Few examples of such constraints are:

• images shall be acquired with the same instrument mode;
• images shall be acquired with the same look side and orbit directions;
• in case of 1A products, images shall be acquired with the same subswath (i.e. having the same Beam).

DEM Products

The Digital Elevation Model (DEM) products are derived by mean interferometric processing of the SAR Level 1A coregistered products, in any acquisition mode except Polarimetric (i.e. PingPong), in automatic way.
DEM products consist of the ellipsoidal height map and the associated height error map. The attributes defining the DEM products are derived from the SAR image couple, with some substantial changes (e.g. due to the change of the image projection). The DEM product is presented in UTM/UPS cartographic coordinate system respect to WGS84 ellipsoid, different from the input geometry (slant-range). In the case of DEM product originated from ScanSAR interferometric couple, output is presented in a single layer having elementary beams mosaicked in the range direction.
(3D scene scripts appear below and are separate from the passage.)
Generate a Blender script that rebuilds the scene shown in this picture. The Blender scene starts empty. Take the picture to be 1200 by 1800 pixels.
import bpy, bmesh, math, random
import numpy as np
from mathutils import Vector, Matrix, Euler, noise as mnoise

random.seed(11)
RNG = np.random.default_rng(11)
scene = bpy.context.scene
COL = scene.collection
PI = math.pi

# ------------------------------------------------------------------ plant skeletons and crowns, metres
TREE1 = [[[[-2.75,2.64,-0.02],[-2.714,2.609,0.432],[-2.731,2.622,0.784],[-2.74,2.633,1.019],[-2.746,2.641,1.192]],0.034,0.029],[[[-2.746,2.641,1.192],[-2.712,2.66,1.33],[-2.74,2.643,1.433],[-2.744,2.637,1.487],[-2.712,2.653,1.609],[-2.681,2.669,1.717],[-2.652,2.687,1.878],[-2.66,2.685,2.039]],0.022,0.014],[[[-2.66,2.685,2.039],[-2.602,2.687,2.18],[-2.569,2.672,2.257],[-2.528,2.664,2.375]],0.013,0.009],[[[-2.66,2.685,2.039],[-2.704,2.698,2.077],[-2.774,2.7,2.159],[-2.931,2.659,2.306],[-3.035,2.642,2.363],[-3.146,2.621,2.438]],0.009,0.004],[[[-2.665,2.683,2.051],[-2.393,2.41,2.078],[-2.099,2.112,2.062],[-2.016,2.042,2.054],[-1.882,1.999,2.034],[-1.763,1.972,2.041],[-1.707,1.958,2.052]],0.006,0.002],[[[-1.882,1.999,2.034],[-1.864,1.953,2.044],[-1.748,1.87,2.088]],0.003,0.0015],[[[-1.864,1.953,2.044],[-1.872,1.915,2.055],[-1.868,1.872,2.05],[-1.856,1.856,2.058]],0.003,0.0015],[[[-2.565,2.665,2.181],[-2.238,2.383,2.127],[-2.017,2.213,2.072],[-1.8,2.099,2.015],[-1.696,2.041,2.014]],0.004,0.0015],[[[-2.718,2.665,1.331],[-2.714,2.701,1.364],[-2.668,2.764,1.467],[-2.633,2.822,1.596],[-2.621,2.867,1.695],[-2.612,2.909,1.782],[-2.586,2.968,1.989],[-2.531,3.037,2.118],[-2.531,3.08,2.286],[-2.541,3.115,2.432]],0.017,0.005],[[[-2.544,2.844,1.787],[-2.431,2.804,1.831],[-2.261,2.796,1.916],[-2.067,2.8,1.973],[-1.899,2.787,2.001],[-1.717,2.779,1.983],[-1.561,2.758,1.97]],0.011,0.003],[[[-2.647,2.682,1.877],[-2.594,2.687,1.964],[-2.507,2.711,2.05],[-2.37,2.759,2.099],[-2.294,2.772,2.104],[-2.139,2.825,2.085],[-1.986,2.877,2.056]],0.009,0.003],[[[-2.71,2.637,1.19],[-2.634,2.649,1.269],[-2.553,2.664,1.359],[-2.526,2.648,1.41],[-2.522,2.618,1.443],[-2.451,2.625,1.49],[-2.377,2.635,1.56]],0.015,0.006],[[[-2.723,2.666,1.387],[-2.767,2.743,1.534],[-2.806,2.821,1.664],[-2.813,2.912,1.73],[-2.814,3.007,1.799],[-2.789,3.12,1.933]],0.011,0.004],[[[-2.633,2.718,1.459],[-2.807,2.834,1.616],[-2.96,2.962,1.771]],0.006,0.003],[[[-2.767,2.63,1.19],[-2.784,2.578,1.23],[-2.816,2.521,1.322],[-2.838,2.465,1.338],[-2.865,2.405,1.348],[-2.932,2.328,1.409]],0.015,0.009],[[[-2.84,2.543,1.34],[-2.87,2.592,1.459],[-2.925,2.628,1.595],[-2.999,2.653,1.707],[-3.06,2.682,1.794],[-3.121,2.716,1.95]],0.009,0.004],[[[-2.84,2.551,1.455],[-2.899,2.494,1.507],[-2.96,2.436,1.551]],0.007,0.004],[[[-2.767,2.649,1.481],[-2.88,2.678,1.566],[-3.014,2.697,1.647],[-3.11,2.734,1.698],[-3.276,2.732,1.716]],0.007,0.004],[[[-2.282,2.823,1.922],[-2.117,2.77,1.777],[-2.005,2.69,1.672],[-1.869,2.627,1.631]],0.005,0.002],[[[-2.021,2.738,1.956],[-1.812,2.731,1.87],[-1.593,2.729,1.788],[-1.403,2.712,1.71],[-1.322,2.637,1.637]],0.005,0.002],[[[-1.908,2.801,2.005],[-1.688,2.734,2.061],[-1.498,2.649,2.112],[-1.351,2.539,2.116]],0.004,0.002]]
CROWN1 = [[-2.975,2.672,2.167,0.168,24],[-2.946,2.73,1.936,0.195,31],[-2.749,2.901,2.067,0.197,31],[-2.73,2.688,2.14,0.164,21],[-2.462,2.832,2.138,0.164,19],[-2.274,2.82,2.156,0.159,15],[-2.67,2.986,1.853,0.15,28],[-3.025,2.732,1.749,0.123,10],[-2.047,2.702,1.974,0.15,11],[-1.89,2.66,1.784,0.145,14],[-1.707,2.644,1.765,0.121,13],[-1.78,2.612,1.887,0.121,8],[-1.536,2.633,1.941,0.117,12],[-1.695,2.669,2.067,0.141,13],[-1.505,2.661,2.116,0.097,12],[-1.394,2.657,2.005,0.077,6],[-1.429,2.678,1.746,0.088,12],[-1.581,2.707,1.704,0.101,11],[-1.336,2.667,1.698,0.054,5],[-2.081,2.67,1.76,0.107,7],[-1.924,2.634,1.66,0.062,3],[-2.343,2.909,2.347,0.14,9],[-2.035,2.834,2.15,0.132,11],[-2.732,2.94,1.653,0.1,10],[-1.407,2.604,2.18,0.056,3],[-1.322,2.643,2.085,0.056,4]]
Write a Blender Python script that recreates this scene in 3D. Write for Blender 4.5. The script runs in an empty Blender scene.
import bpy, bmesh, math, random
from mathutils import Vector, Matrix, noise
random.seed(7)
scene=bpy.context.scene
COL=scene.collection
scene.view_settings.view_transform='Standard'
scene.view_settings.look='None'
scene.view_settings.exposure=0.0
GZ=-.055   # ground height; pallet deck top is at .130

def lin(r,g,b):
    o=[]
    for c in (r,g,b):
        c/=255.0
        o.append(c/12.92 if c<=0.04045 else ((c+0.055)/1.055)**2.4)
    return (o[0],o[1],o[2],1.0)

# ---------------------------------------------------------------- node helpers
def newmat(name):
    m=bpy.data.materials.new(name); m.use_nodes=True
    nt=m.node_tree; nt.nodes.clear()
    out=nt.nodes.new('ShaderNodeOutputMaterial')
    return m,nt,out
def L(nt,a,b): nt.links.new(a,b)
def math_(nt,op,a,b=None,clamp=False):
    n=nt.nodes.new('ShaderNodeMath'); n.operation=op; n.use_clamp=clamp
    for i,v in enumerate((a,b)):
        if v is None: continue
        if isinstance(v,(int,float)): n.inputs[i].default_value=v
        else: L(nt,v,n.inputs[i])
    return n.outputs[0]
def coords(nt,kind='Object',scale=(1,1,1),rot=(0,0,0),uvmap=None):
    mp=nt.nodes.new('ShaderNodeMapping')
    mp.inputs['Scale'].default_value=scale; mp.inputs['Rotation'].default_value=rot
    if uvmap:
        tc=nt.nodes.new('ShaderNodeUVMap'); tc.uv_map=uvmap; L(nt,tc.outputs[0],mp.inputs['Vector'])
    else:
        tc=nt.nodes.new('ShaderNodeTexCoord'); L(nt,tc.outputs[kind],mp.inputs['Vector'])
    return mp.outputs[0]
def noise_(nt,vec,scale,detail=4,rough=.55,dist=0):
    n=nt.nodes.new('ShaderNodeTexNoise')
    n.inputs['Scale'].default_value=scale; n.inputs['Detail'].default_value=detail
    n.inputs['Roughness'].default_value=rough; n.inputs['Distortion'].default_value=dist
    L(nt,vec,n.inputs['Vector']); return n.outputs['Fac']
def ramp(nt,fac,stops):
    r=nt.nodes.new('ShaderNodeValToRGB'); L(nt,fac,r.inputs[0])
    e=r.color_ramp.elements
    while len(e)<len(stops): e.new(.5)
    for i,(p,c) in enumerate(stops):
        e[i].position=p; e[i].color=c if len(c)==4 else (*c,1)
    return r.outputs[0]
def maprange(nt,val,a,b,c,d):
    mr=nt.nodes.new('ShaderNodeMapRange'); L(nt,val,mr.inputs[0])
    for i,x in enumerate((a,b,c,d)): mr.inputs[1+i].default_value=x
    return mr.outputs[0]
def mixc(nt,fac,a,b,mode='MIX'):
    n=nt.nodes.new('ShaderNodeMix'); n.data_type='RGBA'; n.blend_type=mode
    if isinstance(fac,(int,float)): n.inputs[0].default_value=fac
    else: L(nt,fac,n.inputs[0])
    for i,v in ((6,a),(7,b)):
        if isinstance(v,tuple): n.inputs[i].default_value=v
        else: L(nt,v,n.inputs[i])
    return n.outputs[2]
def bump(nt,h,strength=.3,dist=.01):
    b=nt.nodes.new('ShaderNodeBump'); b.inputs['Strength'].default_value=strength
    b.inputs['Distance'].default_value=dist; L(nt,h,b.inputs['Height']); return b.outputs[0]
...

The same constraints already shown for interferometric product also exists in the generation of the DEM products. The DEM and Error map are represented in the same geometry, with the same pixel spacing and have the same size. The main characteristics of the DEM is the height accuracy, the horizontal accuracy and the posting (shown in next tables). The accuracies are strongly dependent by the coherence value and by the geometric configuration of the acquisition and scene, as well as the quality of the input ground control points used during the geometric calibration. For this reason the tables show two groups of performances:

• Relative accuracies: errors in absence of any calibration, true height not known;
• Absolute accuracies: true errors within specified Baseline, Incidence angle, terrain slope, availability of Ground Control Points.